Geisha

From Ethiopia To Hacienda La Esmeralda

The story of Geisha coffee reaches back to 1936, the time of a British colony in “Abyssinia,” and Captain Richard Whalley, a Consul for the Bench Maji region, who was tasked with collecting 10 pounds of coffee seeds from the area around Geisha Mountain in what is now Ethiopia. How descendants of these Geisha coffee seeds arrived at Hacienda La Esmeralda, and how their unique flavor expressions were discovered, reflects the complex and at times murky history of the global coffee trade.

Captain Whalley had been tasked with collecting these seeds as part of a census of Ethiopian wild coffee varieties ordered by the Director of Agriculture in Kenya. The wild forests of Ethiopia are the birthplace of coffee, and this survey was done to assess commercial viability of hundreds of “accessions”—small, regional mutations in a main coffee variety—for planting in other British colonies. Even in the 1930s, word had reached the coffee traders at markets in the area of the delicious coffees from the Gesha region.

How the area of Gesha, or sometimes Gecha, became noted down as Geisha is unclear, but reports from the time listed this 10 pound sample collected and hand-processed by Captain Whalley as coming from around Geisha Mountain. This moniker stuck as the seeds subsequently traveled to Tanzania and Costa Rica on their way to Hacienda La Esmeralda. The Geisha coffee seeds were exchanged amongst a network of gene-banks and coffee research stations before arriving at CATIE in Costa Rica, where Hacienda La Esmeralda acquired them. At the time no great mention was made of the samples beyond a resistance to coffee leaf rust.

It was Geisha coffee’s resistance to coffee leaf rust that wound up bringing the seeds to Hacienda La Esmeralda. Coffee had been grown in places on and around Peterson family farms since the 1960s, but it had been variably harvested and maintained, with a large mix of varieties and accessions planted across the farms. In the 1990s, as coffee production became more of the focus, the Petersons acquired a new, high-altitude farm which they dubbed Jaramillo. The farm had recently been devastated by coffee leaf rust, but Daniel Peterson noticed that the Geisha trees had not been hurt as badly, so they decided to plant Geisha on more parts of the farm, including in sections above 1650 meters above sea level, higher than Geisha had been planted before.

Rediscovering Geisha

It was this high-altitude planting of Geisha coffee that helped set in motion the events of 2004, when Geisha’s amazing aromatics first became clear. This was in the leadup to the Best Of Panama competition, an annual coffee cupping competition and auction that had been gaining significant interest amongst a group of next generation coffee producers in Panama. For that year’s competition, the Petersons did something they had never done before: during processing they separated production from different areas of the farm out into individual lots. One of the lots they separated out came from high up in Jaramillo, and when it landed on the cupping table, it blew everyone away.
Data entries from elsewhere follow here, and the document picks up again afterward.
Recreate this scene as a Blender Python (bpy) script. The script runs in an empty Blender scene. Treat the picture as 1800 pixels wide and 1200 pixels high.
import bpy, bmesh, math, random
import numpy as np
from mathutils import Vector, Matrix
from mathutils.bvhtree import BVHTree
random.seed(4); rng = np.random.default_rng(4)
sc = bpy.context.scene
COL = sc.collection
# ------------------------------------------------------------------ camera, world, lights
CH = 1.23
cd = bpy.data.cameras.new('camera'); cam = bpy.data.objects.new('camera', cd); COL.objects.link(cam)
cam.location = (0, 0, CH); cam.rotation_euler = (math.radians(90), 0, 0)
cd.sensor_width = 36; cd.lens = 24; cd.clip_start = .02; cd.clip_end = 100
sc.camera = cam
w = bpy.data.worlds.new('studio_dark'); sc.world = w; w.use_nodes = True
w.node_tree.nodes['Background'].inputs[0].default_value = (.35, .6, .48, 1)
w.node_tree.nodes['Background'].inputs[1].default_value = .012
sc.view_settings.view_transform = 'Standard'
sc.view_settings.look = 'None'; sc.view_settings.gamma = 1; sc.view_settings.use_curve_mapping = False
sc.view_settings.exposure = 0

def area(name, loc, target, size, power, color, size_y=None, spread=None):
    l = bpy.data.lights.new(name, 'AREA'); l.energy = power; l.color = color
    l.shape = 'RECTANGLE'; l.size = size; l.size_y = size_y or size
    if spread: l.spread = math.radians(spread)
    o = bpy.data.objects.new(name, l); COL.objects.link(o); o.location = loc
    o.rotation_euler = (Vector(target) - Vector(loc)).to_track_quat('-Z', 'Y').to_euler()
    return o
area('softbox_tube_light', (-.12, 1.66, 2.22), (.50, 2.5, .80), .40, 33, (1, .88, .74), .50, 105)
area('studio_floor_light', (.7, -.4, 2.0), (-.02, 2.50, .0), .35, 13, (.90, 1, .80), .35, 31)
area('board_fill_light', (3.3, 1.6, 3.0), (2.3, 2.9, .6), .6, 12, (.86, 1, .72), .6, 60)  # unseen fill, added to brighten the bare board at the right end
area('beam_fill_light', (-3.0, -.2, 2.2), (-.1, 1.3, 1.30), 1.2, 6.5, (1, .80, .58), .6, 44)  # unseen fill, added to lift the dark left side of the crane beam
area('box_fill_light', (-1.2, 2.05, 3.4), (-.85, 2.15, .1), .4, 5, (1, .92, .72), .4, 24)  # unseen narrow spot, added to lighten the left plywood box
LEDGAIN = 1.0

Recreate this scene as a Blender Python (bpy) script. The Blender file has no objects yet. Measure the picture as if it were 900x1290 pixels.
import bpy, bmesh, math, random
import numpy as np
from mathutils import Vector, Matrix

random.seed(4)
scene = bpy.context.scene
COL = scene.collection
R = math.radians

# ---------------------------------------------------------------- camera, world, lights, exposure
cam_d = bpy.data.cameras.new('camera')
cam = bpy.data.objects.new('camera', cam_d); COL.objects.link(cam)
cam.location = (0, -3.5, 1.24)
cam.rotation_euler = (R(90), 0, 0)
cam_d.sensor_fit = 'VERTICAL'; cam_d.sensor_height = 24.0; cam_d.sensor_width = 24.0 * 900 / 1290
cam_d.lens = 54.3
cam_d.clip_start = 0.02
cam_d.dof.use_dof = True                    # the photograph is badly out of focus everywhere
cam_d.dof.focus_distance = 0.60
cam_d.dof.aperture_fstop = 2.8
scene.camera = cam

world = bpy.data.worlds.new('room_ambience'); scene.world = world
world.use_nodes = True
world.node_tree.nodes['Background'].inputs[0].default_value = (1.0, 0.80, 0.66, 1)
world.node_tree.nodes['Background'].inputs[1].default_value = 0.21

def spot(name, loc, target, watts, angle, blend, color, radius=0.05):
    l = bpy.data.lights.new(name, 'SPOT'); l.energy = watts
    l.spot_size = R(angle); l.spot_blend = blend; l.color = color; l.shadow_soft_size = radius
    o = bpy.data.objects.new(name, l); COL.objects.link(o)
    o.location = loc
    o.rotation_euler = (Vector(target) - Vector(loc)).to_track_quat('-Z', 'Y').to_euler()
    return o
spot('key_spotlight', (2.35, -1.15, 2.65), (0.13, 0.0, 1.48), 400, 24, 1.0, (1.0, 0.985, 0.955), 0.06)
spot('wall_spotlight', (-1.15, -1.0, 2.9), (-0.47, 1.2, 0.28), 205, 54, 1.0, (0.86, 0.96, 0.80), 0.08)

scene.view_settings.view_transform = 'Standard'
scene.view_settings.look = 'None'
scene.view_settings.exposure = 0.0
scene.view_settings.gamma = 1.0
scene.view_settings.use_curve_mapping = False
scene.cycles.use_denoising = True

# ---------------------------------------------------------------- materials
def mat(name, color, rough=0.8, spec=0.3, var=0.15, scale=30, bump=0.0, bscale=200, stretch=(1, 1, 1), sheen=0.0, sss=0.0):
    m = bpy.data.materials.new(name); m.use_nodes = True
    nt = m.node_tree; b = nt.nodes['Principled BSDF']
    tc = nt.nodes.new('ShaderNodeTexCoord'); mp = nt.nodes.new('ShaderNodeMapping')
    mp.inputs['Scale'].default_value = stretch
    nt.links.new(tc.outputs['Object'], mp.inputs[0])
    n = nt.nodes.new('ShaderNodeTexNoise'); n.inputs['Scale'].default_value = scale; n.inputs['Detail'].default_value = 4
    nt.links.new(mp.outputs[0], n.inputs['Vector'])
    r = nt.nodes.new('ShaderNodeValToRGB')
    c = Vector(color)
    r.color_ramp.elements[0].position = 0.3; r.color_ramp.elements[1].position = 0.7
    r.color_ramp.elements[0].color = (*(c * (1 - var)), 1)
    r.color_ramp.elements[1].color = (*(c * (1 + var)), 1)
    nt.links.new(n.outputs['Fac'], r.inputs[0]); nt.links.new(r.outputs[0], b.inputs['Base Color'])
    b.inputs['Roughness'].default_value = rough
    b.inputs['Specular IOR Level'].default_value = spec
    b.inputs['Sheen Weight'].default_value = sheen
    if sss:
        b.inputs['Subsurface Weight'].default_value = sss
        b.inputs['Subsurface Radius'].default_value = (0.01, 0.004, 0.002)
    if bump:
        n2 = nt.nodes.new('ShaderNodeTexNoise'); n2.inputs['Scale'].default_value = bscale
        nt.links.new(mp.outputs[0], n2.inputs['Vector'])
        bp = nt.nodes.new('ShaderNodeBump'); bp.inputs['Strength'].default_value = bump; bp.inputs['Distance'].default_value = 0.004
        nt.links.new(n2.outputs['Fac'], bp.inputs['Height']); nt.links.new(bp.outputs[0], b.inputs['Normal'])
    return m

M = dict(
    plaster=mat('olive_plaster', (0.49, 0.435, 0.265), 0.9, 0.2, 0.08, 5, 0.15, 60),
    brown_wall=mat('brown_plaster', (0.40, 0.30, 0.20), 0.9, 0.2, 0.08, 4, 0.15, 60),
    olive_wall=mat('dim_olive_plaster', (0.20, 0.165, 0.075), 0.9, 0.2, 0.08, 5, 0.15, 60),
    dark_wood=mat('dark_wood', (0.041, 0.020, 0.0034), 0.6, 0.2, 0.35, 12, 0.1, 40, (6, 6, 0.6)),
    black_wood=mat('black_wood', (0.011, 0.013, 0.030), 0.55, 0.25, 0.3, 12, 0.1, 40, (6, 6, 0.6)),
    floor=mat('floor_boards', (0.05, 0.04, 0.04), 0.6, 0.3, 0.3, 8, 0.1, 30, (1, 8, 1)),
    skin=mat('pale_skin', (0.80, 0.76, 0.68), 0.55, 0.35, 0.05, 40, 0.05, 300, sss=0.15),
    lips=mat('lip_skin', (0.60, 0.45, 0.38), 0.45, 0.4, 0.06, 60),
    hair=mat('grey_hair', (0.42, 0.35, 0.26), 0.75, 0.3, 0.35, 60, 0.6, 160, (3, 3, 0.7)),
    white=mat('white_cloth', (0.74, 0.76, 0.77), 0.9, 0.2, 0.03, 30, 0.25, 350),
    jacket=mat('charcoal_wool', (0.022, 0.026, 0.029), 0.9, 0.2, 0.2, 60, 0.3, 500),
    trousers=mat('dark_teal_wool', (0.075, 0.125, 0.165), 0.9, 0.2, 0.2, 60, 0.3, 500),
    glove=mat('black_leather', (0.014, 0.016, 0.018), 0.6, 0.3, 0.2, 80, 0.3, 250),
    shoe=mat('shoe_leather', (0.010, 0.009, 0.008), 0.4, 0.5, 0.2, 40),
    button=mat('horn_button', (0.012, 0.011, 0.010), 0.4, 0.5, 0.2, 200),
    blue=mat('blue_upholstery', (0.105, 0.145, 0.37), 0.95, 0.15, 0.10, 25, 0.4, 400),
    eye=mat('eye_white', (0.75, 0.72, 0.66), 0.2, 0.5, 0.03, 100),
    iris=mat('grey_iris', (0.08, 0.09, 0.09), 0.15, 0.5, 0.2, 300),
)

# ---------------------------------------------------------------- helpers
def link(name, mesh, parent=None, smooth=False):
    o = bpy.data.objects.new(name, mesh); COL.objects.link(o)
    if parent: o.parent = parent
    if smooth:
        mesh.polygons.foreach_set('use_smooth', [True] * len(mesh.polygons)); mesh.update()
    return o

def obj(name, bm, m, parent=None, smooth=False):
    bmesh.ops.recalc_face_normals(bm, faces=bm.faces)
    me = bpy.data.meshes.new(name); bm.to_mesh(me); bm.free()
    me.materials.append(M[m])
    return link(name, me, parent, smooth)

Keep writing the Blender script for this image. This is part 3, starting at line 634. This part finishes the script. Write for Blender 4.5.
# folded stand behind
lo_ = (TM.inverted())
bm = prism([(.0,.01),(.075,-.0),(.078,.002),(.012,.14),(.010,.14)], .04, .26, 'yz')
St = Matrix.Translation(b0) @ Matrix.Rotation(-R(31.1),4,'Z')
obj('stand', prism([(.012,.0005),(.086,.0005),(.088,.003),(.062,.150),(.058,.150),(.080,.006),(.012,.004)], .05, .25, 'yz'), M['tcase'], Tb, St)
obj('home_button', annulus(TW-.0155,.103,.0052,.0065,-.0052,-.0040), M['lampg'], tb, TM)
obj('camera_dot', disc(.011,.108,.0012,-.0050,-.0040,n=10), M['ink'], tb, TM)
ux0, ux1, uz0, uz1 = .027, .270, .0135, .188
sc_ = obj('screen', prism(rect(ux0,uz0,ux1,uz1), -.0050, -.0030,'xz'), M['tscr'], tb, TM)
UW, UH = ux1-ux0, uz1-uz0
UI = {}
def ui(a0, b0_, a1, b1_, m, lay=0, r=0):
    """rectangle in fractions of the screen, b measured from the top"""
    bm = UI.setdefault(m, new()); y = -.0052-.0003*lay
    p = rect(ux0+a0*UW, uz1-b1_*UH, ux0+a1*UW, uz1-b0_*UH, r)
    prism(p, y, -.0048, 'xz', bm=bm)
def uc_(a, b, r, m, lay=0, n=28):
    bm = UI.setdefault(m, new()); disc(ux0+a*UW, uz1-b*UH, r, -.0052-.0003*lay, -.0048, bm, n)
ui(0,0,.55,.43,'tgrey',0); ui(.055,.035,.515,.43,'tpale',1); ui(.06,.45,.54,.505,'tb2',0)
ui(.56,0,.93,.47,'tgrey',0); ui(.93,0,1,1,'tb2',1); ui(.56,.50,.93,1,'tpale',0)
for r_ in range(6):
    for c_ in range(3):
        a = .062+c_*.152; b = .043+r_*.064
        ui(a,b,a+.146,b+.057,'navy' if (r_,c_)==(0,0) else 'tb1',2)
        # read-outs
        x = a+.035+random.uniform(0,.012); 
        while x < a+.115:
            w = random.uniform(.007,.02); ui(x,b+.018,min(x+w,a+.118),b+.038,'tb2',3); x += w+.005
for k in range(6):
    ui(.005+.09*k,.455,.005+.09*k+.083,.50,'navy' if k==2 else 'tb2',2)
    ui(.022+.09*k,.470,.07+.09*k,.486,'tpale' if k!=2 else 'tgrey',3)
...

This was the first time cuppers had gotten to taste a sample that was 100% Geisha coffee, and when they did, it was clear Hacienda La Esmeralda had something new on their hands—the explosion of juicy brightness and multi-layered aromatics in a high-altitude Geisha coffee were more reminiscent of a coffee from Ethiopia then Latin America. Once the initial shock was processed, the cuppers couldn’t get enough of it. Hacienda La Esmeralda went on to win the 2004 Best of Panama competition with their Geisha coffee, and that year set a record for the highest price ever paid for a coffee at auction.

Transforming Coffee Production

Since then, Hacienda La Esmeralda has done much to improve their cultivation of high-altitude Geisha coffee, including substantial experiments in Washed and Natural processing methods. A particular focus has also been paid to meticulous lot separation, allowing us to develop a more nuanced understanding of the different microclimates in which Geisha thrives best. This spirit of experimentation has also led us to embark upon a decade long exploration of other coffee accessions, planting 400 different examples in the mountains of our newest farm, El Velo. While Geisha coffee has captured our hearts here at Hacienda La Esmeralda and the world over, who knows what coffee might be the next great bean?